Work permits for foreign nationals in Turkey are employer-sponsored under International Labour Force Law No. 6735 and carry strict conditions, including role-based minimum salaries from one to five times the minimum wage and, as a general rule, a requirement to employ around five Turkish citizens for each foreign worker. Because of the local-employment ratio and other criteria, foreign-national sponsorship is materially harder and more constrained than employing Turkish nationals, and the right structure depends on the specific role and headcount. Companies planning to deploy a foreign national into Turkey should take advice on the route before committing to a start date.

How long does it take to hire someone in Turkey through an EOR?

For a Turkish national, onboarding through an Employer of Record is fast, usually a matter of days once the contract terms are agreed, because no work permit is required and the steps are contract issuance, SGK registration, and payroll setup. For a foreign national the timeline is longer and depends on the work permit, which is processed through the Ministry's e-İzin system in roughly 30 working days where the salary and local-ratio conditions are met. Setting a realistic start date means accounting for the permit timeline rather than the local-hire timeline.

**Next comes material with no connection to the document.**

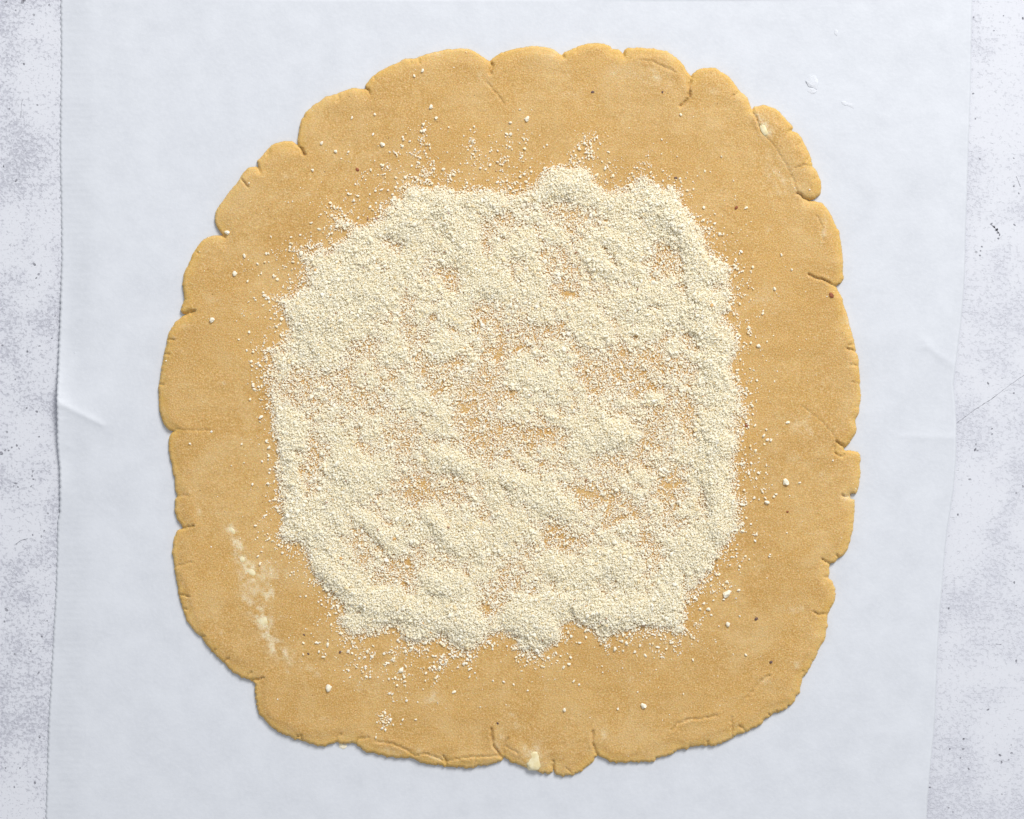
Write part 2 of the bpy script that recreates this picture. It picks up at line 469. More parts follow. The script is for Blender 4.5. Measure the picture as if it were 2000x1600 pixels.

Do employees in Turkey get a thirteenth-month salary?

There is no statutory thirteenth-month salary in Turkey. Additional payments and bonuses are common by custom or under collective agreements, and a bonus paid regularly over time can become an established contractual entitlement. Employers should set out clearly in the contract whether any bonus is discretionary or guaranteed to avoid it being treated as a fixed part of pay.